The Recommendation List

Captain Sonar (Pegasus Spiele)

Captain Sonar (Pegasus Spiele)
Captain Sonar (Pegasus Spiele)

Captain Sonar, also known as Heart Attack in a Box, also known as The Best Battleships Game Ever. Roberto Fraga and Yohan Lemonnier created an amazing team game where two teams, ideally with four players each, take their posts on two submarines and hunt each other across the ocean. Each sub has four posts to fill: Captain, Radio Officer, First Officer and Engineer. Each of them has their own part to play, be it controlling this ship, triangulating the enemy or keeping your sub seaworthy, but only if they all work together do they have a chance. Fortunately, you don’t have to be silent to avoid enemy sonar like you see in the movies, because playing Captain Sonar without excited shouting doesn’t seem possible.

The Big Book of Madness (iello / Heidelberger)

The Big Book of Madness (iello / Heidelberger)
The Big Book of Madness (iello / Heidelberger)

We reviewed The Big Book of Madness by Maxime Rambourg already, and there’s really not much to add about the cooperative deck-building game set in a magical school with shockingly lax safety standards. Just a quick reminder why a game we reviewed more than a year ago ended up in this year’s Kennerspiel recommendation list: A game has to be published in Germany to be considered, and the German edition Das Grimoire des Wahnsinns is from this year.
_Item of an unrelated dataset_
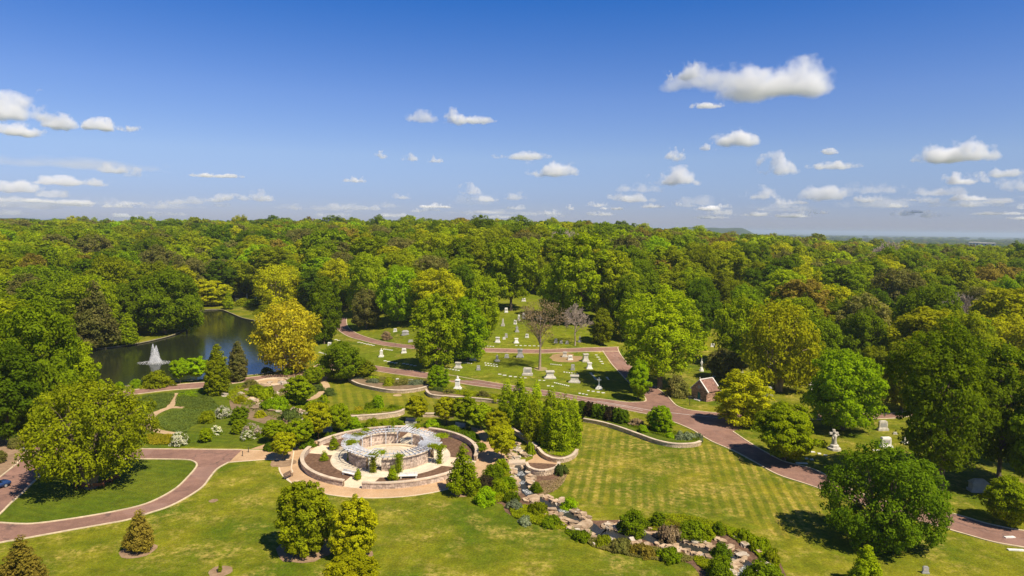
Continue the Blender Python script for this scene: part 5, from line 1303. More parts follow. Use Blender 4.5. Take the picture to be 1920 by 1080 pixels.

Great Western Trail (eggertspiele / Pegasus Spiele)

Great Western Trail (eggerspiele)
Great Western Trail (eggerspiele)

Alexander Pfister’s Great Western Trail is probably the most complex game on the list this year. Driving cattle from Texas to Kansas City to sell your herd there wasn’t easy to start with, and it doesn’t get any easier from managing your helpers to put your very own building along the different routes and contribute to the railway construction. I’m pretty sure there are more moving parts here than in the other games, and Great Western Trail is the only game on the list this year that the jury designated sehr anspruchsvoll (very challenging).

Les Poilus (Sweet Games)

Les Poilus (Sweet Games)
Les Poilus (Sweet Games)

Fabien Riffaud and Juan Rodriguez’ The Grizzled is available in Germany under its French name Les Poilus (distribution: Pegasus Spiele). This is a game that goes into an uncomfortable territory where few games dare to tread: World War One, not as a strategy game where the player generals move units around, but on a very personal level in the trenches. It’s a cooperative game where the players are soldiers in the trenches and each round they must play cards that threaten their physical and mental health, including mortar strikes and their own phobias. The rules for Les Poilus are not hugely complex, but coming out of it alive won’t be easy. Les Poilus is great because it shows that a boardgame can broach a difficult subject and at the same time be enjoyable as a game.

And that’s the whole list already. I’ll never understand why the jury decided that the Kennerspiel recommendation list should only have four entries, when so many amazing, complex games are published every year, but it is what it is.